Question:
My wife and I are getting a divorce and I was wondering what steps I should take to protect myself and my credit. We have two cars (one paid off and one still being paid on), two joint credit cards, two bank accounts with both of our names on each (but each of us only uses our own), and we are making payments on a washer and dryer. We have a town house that we share with her family that is under our names along with her sister and brother in law. I will be moving out an get an apartment on my own. Suggestions?
Answers:
I've been in banking and the financial advice business for almost 15 years. There are many life changing events that can send otherwise credit-responsible people into a quick spiral downwards ... divorce, illness and job loss are the main three. People can usually get another job. Hopefully recover from an illness or plan with good insurance. Maybe some smart savings and investments to help with both of those. A nasty divorce can ruin both parties - quickly and in my experience, senselessly.

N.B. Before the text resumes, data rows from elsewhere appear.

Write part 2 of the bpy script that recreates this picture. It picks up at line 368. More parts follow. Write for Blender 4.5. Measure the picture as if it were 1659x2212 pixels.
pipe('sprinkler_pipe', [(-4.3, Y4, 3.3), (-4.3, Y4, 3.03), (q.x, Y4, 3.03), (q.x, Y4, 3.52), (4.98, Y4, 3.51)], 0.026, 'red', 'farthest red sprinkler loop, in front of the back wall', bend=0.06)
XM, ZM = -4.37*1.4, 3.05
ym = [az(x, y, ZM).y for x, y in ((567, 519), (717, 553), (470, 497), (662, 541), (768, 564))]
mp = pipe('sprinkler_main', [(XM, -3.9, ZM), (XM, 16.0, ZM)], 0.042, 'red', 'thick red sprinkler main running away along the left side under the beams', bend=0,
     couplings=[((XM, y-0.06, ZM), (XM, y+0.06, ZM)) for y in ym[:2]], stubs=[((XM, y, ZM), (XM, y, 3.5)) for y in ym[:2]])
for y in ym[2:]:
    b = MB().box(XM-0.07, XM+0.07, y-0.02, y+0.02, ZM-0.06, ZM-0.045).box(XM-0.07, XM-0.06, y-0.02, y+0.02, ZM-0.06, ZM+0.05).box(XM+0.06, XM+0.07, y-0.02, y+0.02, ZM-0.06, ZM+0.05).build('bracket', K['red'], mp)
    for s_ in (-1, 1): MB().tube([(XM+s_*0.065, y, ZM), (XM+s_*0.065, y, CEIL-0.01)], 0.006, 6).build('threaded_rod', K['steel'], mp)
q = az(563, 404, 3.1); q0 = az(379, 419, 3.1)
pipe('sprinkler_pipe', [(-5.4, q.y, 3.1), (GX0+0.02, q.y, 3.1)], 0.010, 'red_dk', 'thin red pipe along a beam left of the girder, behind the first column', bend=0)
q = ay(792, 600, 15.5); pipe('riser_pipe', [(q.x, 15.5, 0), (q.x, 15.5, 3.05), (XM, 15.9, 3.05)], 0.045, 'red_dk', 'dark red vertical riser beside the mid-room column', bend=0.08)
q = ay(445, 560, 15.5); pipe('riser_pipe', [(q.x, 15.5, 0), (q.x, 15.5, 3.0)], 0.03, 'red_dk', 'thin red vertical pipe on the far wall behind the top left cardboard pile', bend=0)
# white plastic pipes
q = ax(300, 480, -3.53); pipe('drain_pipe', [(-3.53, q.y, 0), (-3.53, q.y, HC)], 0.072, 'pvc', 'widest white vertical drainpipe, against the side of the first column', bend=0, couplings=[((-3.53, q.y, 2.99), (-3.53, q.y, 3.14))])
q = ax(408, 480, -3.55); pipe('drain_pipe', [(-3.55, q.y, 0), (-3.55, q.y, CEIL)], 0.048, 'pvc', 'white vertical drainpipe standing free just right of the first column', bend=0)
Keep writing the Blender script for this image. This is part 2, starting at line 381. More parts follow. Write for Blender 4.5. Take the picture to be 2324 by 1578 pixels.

At a first glance, your situation looks fairly straight forward.
First, big picture: as much as possible, get along - don't squable over minor amounts ... if when all the numbers sort themselves out you end up with 51% of the debt, and that won't serious affect your life - accept it. You'll pay way more to a lawyer in trying to negotiate the figure more.
Second, specifics:
(i) detach yourselves from each others bank and credit card accounts immediately. Like yesterday. One party takes a fit and runs up the cards ... then gets the benefit of splitting that debt in half. Seen it - often. Approach the respective bank and/or credit card issuer - the policies and procedures to do this are clearly laid out.
(ii) you likely have some equity owed to you on that house. Its fair to include that equity into the figuring out how to sort out your combined debts.
(iii) when the dust settles, each of you approach your bank for a loan to consolidate your share of the debt. It is a simple way to separate the debts into one easy to understand structure.
Don't get swept up in the "I can win" fever. Nobody wins except the lawyers in a nasty divorce.
Good luck.
Go seek Legal Advice!
Now my answer is strictly based upon your question, how to protect your credit. The legalities surrounding my answer is another issue you'll want to discuss with your divorce attorney.
1) Close and pay off all joint charge/credit cards.
2) Refinace the townhouse and car(s) into one of your names (prefeably whomever is keeping each respectively).
3) Close any joint bank accounts you have and split the money...but this works better if you do this together.
4) Reopen your own charge/credit cards in your name only.